Tuesday, December 13, 2005

Mulch ado about something big!

We are 'soil farmers'. We believe that soil is the key leverage point in the chain of abundance. Look after the soil and you get abundant, healthy plants which can feed the animals and they turn the energy into wool.
We think of the soil like a gardener would. Home gardeners use mulching to suppress weeds and hold moisture in the soil (stop it being baked by the sun). We do the same thing. We started mulching with bales of rotting hay when we noticed that the spots where we had fed out hay during the drought always had richer and deeper soil profile a few months later. Mulching can encourage the microbe and bug growth that leads to soil growth.
Now we use a mulching attachment for our tractor.

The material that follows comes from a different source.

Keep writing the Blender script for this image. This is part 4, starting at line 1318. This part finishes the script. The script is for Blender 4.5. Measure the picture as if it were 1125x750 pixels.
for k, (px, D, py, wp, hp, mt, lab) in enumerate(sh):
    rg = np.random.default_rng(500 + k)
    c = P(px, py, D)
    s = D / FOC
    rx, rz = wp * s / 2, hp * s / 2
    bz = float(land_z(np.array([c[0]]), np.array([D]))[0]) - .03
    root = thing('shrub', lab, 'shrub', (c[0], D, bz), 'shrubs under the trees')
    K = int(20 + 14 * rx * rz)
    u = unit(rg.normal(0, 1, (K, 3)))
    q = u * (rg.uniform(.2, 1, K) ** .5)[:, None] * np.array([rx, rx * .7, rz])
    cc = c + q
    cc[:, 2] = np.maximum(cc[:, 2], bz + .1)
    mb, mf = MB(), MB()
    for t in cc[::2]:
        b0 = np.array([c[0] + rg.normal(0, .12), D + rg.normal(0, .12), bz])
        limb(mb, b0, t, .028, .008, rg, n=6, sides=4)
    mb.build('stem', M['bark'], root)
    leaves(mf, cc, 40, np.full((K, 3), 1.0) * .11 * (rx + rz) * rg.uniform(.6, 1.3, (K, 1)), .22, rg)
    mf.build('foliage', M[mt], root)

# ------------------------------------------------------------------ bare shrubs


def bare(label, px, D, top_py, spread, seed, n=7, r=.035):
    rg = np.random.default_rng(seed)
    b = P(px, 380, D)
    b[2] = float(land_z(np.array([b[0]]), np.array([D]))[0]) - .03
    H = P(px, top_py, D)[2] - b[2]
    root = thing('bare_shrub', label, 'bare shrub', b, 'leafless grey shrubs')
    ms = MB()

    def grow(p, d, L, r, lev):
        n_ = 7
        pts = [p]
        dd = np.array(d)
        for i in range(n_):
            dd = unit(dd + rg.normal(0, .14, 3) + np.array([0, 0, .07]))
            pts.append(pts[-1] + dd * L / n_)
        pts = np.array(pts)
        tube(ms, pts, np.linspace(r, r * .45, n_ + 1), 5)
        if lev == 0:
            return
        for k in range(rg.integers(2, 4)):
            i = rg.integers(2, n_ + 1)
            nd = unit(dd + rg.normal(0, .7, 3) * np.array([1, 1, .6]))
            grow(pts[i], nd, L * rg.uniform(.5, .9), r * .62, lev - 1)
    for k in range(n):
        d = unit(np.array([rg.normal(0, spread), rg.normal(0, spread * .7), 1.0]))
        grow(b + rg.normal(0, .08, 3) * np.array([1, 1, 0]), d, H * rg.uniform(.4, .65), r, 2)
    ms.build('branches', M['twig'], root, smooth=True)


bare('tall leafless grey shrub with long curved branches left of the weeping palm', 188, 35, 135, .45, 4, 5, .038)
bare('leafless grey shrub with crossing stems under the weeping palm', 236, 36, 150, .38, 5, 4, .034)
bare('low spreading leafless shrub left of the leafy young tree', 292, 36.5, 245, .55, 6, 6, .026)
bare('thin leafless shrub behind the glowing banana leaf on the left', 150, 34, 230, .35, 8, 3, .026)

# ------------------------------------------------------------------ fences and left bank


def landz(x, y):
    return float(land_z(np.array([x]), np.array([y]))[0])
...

Uamby Manager Daniel Kiely with next door neighbour Angus Gorrie, home from boarding school for the Christmas vacation. Angus is doing some mulching for us to earn some money. He is a good worker.
This is the pasture - Saffron Thistle is inedible for sheep.
Mulching is extremely efficient.
This season has been very wet and there is a lot of long, rank grass that the sheep will never eat. (There is also a bumber crop of Saffron Thistle, Scotch Thistle and Skeleton Weed swaying in the breeze. And a big crop of Bathurst Burr and Khaki Weed emerging.) So we have been mulching, and with great success. My brother-in-law Breck Hayward comes up regularly now, after his breakthrough (see a later blog) and loves to sit on the tractor and go round and round. We love to see him do it. I have included several shots of before and after to show you what mulching does and how it encourages sweet new growth to shoot.
New native perennial shoots appear less than a week after mulching.

Mulching is one of our Bare Earth strategies, keeping the earth covered as protection against erosion by wind and rain and encouraging soil growth.